Troppi tenori nel governo

- di: Redazione
 
Giacomo Puccini - in cima alle mie preferenze operistiche, ma di questo poco importa a qualcuno - l'aveva capito benissimo che spesso la voce non riesce a interpretare il sentimento o, al contrario, lo travisa solo per il gusto di qualcuno di ascoltarsi.
Il coro muto della ''Madama Butterfly'' ne è un chiaro esempio, rendendo quel suono (chi ne capisce lo chiama humming, per il mugolio che lo contraddistingue) uno struggente inno all'amore. Una lezione che evidentemente pochi conoscono nella politica, e più in particolare nel governo, dove chiunque sieda su una poltrona, uno strapuntino, un divano e persino uno sgabello si sente autorizzato a intervenire, a dire la sua, anche quando essa non interessa a nessuno. E', questa, la rappresentazione plastica di quanto difficile sia il ruolo che Giorgia Meloni si è caricata sulle spalle, credendo che la forza del suo (e solo suo) trionfo elettorale le garantissero fedeltà dagli alleati e, magari, obbedienza.

Troppi tenori nel governo

Così non è per lei e, purtroppo, per il Paese, che ancora oggi, a più di cinque mesi dalle elezioni, stenta a riconoscere, nella coalizione di governo, una alleanza (la differenza è molto meno banale di quanto si possa pensare) perché dall'esecutivo si levano troppe voci in libertà, nel tentativo di marcare differenze e quindi confini e, infine, territori.
Il caso delle polemiche dopo la tragedia di Cutro è paradigmatico di come i passati appelli alla moderazione verbale, rivolti dal premier ai suoi ministri e alleati, siano caduti nel vuoto, anche perché, per bypassare i paletti di Giorgia Meloni allo strabordante eloquio di qualcuno, si utilizzano mezzi e mezzucci.
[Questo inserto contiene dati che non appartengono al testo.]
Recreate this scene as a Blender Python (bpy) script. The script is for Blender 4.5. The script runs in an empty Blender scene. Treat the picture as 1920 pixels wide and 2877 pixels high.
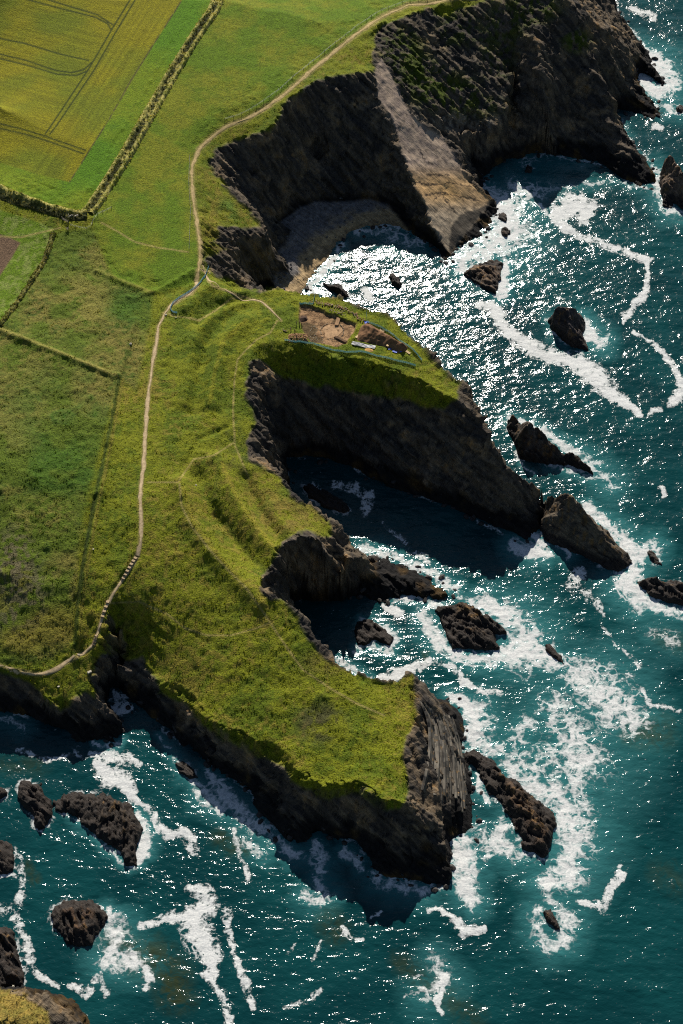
import bpy, bmesh, math, random
import numpy as np
from mathutils import Vector, Matrix

# ------------------------------------------------------------------ camera, sky, sun, exposure
scene = bpy.context.scene
CAM_H, DEP, VF = 548.0, math.radians(48.0), math.radians(30.0)
W0, H0 = 1920.0, 2877.0
FPX = (H0 / 2) / math.tan(VF / 2)
YC = CAM_H / math.tan(DEP)            # ground distance of the picture centre
SUN_EL, SUN_AZ = math.radians(34.0), math.radians(-1.0)   # azimuth measured from +Y towards +X

cd = bpy.data.cameras.new('camera'); cam = bpy.data.objects.new('camera', cd)
scene.collection.objects.link(cam)
cd.sensor_fit = 'VERTICAL'; cd.sensor_height = 36.0; cd.lens = 18.0 / math.tan(VF / 2)
cd.clip_start = 1.0; cd.clip_end = 20000.0
cam.location = (0, -YC, CAM_H); cam.rotation_euler = (math.pi / 2 - DEP, 0, 0)
scene.camera = cam

world = bpy.data.worlds.new('World'); scene.world = world; world.use_nodes = True
wn = world.node_tree; wn.nodes.clear()
wo = wn.nodes.new('ShaderNodeOutputWorld'); wb = wn.nodes.new('ShaderNodeBackground')
ws = wn.nodes.new('ShaderNodeTexSky'); ws.sky_type = 'NISHITA'; ws.sun_disc = False
ws.sun_elevation = SUN_EL; ws.sun_rotation = SUN_AZ; ws.air_density = 1.0; ws.dust_density = 0.3; ws.ozone_density = 1.5
wb.inputs['Strength'].default_value = 0.05
wn.links.new(ws.outputs[0], wb.inputs[0]); wn.links.new(wb.outputs[0], wo.inputs[0])

sl = bpy.data.lights.new('sun', 'SUN'); sun = bpy.data.objects.new('sun', sl); scene.collection.objects.link(sun)
sl.energy = 5.0; sl.angle = math.radians(0.53); sl.color = (1.0, 0.95, 0.86)
sdir = Vector((math.sin(SUN_AZ) * math.cos(SUN_EL), math.cos(SUN_AZ) * math.cos(SUN_EL), math.sin(SUN_EL)))
sun.rotation_euler = sdir.to_track_quat('Z', 'Y').to_euler(); sun.location = (0, 300, 400)

vs = scene.view_settings; vs.view_transform = 'Standard'; vs.look = 'None'; vs.gamma = 1.0; vs.exposure = 0.55
vs.use_curve_mapping = False
scene.render.engine = 'CYCLES'
scene.cycles.max_bounces = 5; scene.cycles.diffuse_bounces = 1; scene.cycles.glossy_bounces = 2
scene.cycles.transparent_max_bounces = 4; scene.cycles.sample_clamp_direct = 0; scene.cycles.sample_clamp_indirect = 3
scene.cycles.caustics_reflective = False; scene.cycles.caustics_refractive = False
scene.cycles.use_denoising = False; scene.cycles.pixel_filter_type = 'BLACKMAN_HARRIS'; scene.cycles.filter_width = 1.15
random.seed(5)

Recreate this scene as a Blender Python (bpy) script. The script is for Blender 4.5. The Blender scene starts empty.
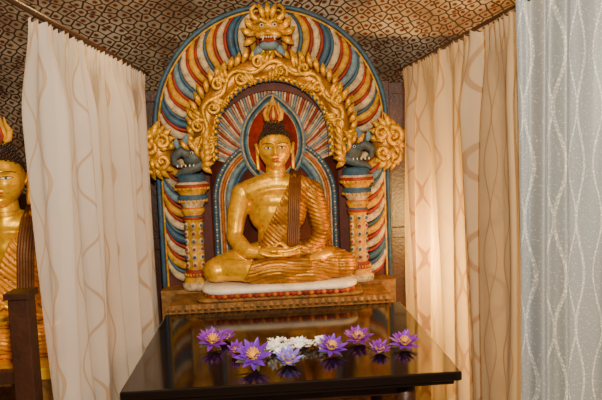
import bpy, math, random, bisect
import numpy as np
from mathutils import Vector, Matrix
random.seed(7); np.random.seed(7)
pi=math.pi
SC=bpy.context.scene

# ---------------------------------------------------------------- materials
class NT:
    def __init__(s,name):
        s.m=bpy.data.materials.new(name); s.m.use_nodes=True
        s.t=s.m.node_tree; s.t.nodes.clear()
        s.out=s.n('ShaderNodeOutputMaterial')
    def n(s,typ,**k):
        nd=s.t.nodes.new(typ)
        for a,b in k.items(): setattr(nd,a,b)
        return nd
    def l(s,a,b): s.t.links.new(a,b)
    def math(s,op,a,b=None):
        nd=s.n('ShaderNodeMath',operation=op)
        for i,v in enumerate((a,b)):
            if v is None: continue
            if isinstance(v,(int,float)): nd.inputs[i].default_value=v
            else: s.l(v,nd.inputs[i])
        return nd.outputs[0]
    def mix(s,f,a,b):
        nd=s.n('ShaderNodeMix',data_type='RGBA')
        for i,v in ((0,f),(6,a),(7,b)):
            if isinstance(v,(int,float)): nd.inputs[i].default_value=v
            elif isinstance(v,tuple): nd.inputs[i].default_value=v+(1,) if len(v)==3 else v
            else: s.l(v,nd.inputs[i])
        return nd.outputs[2]

def paint(name,col,rough=.5,dark=.55,scale=14,metal=0.0,bump=.15,bscale=60,spec=.4,grime=0.0):
    t=NT(name)
    tc=t.n('ShaderNodeTexCoord')
    nz=t.n('ShaderNodeTexNoise'); nz.inputs['Scale'].default_value=scale; nz.inputs['Detail'].default_value=5
    t.l(tc.outputs['Object'],nz.inputs['Vector'])
    r=t.n('ShaderNodeMapRange'); r.inputs[1].default_value=.38; r.inputs[2].default_value=.68
    t.l(nz.outputs[0],r.inputs[0])
    c=t.mix(r.outputs[0],tuple(col),tuple(x*dark for x in col))
    if grime:
        n3=t.n('ShaderNodeTexNoise'); n3.inputs['Scale'].default_value=38; n3.inputs['Detail'].default_value=8; n3.inputs['Roughness'].default_value=.7
        t.l(tc.outputs['Object'],n3.inputs['Vector'])
        r3=t.n('ShaderNodeMapRange'); r3.inputs[1].default_value=.46; r3.inputs[2].default_value=.66; r3.inputs[4].default_value=grime
        t.l(n3.outputs[0],r3.inputs[0]); c=t.mix(r3.outputs[0],c,(.07,.028,.006))
    p=t.n('ShaderNodeBsdfPrincipled'); t.l(c,p.inputs['Base Color'])
    p.inputs['Roughness'].default_value=rough; p.inputs['Metallic'].default_value=metal
    p.inputs['Specular IOR Level'].default_value=spec
    n2=t.n('ShaderNodeTexNoise'); n2.inputs['Scale'].default_value=bscale; n2.inputs['Detail'].default_value=4
    t.l(tc.outputs['Object'],n2.inputs['Vector'])
    b=t.n('ShaderNodeBump'); b.inputs['Strength'].default_value=bump; b.inputs['Distance'].default_value=.01
    t.l(n2.outputs[0],b.inputs['Height']); t.l(b.outputs[0],p.inputs['Normal'])
    t.l(p.outputs[0],t.out.inputs[0])
    return t.m

GOLD=paint('gold_paint',(1.0,.52,.0),.36,.62,11,.5,.10,45,.3,.45)
ROBE=paint('robe_gold',(.56,.22,.0),.38,.5,12,.4,.1,60,.3,.55)
RGRV=paint('robe_fold_shade',(.16,.045,.002),.5,.6,12,0,.1)  # pleat grooves: fold shade and some ageing painted in as darker robe colour
ROBE2=paint('robe_orange',(.85,.30,.0),.42,.6,9,.2,.08,60,.3,.25)
SASH=paint('sash_brown',(.15,.045,.004),.5,.6,30,0,.2)
GOLDO=paint('ornate_gold',(.95,.48,.0),.4,.5,22,.45,.4,90,.3,.65)
CREAM=paint('cream_paint',(.66,.49,.27),.6,.6,20,0,.3,60,.3,.7)
RED=paint('red_paint',(.34,.022,.006),.6,.5,20,0,.3,60,.3,.5)
DRED=paint('dark_red_paint',(.09,.014,.006),.65,.6,20)
OCHRE=paint('ochre_paint',(.70,.33,.0),.55,.55,20,0,.3,60,.3,.6)
BLUE=paint('blue_grey_paint',(.035,.10,.17),.5,.6,24,0,.3,60,.3,.5)
GREYB=paint('grey_blue_paint',(.07,.10,.11),.5,.6,24,0,.3,60,.3,.6)
LBLUE=paint('pale_blue_paint',(.16,.27,.34),.6,.6,24,0,.3,60,.3,.6)
ORANGE=paint('orange_paint',(.58,.14,.0),.6,.6,24,0,.3,60,.3,.5)
BLACKP=paint('black_paint',(.012,.01,.01),.4,.7,24)
WHITEP=paint('white_paint',(.78,.72,.6),.5,.8,24)
LIP=paint('lip_red',(.45,.05,.01),.4,.8,24)
HAIR=paint('hair_dark',(.03,.012,.007),.4,.6,40)
STONE=paint('stone_base',(.30,.13,.022),.6,.45,18,0,.4,50,.4,.85)
SLAB=paint('pale_slab',(.92,.80,.62),.45,.8,14,0,.2,60,.5,.25)
WOOD=paint('dark_wood',(.05,.016,.007),.4,.5,8,0,.2)
WALLM=paint('brown_wall',(.13,.05,.022),.8,.5,5,0,.4,20)
FLOORM=paint('cement_floor',(.10,.055,.03),.6,.6,4,0,.2,20)
PETAL=paint('lily_purple',(.20,.035,.60),.45,.7,60,0,.05)
PETALP=paint('lily_violet',(.26,.035,.52),.45,.7,60,0,.05)
PETALB=paint('lily_lavender',(.29,.22,.85),.45,.8,60,0,.05)
STAMEN=paint('stamen_yellow',(1,.55,.0),.5,.7,60,0,.1)
SEPAL=paint('sepal_green',(.10,.10,.05),.5,.7,60)
JAS=paint('jasmine_white',(.98,.97,.95),.5,.97,60,0,.05)
CLOTH=paint('yellow_cloth',(.78,.38,.0),.6,.7,12)
PINK=paint('faded_pink_paint',(.46,.24,.15),.6,.6,20,0,.3,60,.3,.6)

def granite():
    t=NT('black_granite'); tc=t.n('ShaderNodeTexCoord')
    v=t.n('ShaderNodeTexVoronoi'); v.inputs['Scale'].default_value=260; t.l(tc.outputs['Object'],v.inputs['Vector'])
    r=t.n('ShaderNodeMapRange'); r.inputs[1].default_value=.0; r.inputs[2].default_value=.25; r.inputs[3].default_value=1; r.inputs[4].default_value=0
    t.l(v.outputs['Distance'],r.inputs[0])
    c=t.mix(t.math('MULTIPLY',r.outputs[0],.25),(.007,.004,.003),(.05,.03,.02))
    p=t.n('ShaderNodeBsdfPrincipled'); t.l(c,p.inputs['Base Color']); p.inputs['Roughness'].default_value=.10
    p.inputs['IOR'].default_value=1.5
    t.l(p.outputs[0],t.out.inputs[0]); return t.m
GRANITE=granite()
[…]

L'invito a non parlare troppo però spesso è destinato a cadere nel vuoto, se vengono poste domande precise. Dovrebbe stare a chi è chiamato a rispondere evitare di incorrere in gaffe, come troppo spesso accade al ministro Piantedosi che sicuramente è un uomo dello Stato e delle Istituzioni, ma di certo non è aduso a scansare le trappole non padroneggiando molto le insidie della dialettica. Ma il ministro dell'Interno non è il solo a parlare e mettere in difficoltà il governo, essendo in buona compagnia tra chi è garantista a corrente alternata, tra chi difende la Costituzione solo nei giorni pari, tra chi rincorre la notorietà del momento sparando post e tweet di imbarazzante autocelebrazione.

Forse, ma chi siamo noi per dare consigli a qualcuno?, sarebbe utile, per l'operatività del governo, che Giorgia Meloni - sempre che non l'abbia già fatto - metta la mordacchia ai quei ministri dalla comunicazione più effervescente, non per censurarli, ma solo per dire loro che quel che pensano e sostengono potrebbe anche nuocere all'azione dell'esecutivo, che non può essere messo in imbarazzo da qualche stravagante interpretazione delle parole di chi, come papa Francesco, ha una tale autorevolezza da non consentire a chicchessia di farsene esegeta.
Arruolare anche il papa, strumentalizzandone le parole decontestualizzandole, non giova ad un governo che della autorevolezza data dai numeri ha fatto la sua bandiera sin dai primi provvedimenti.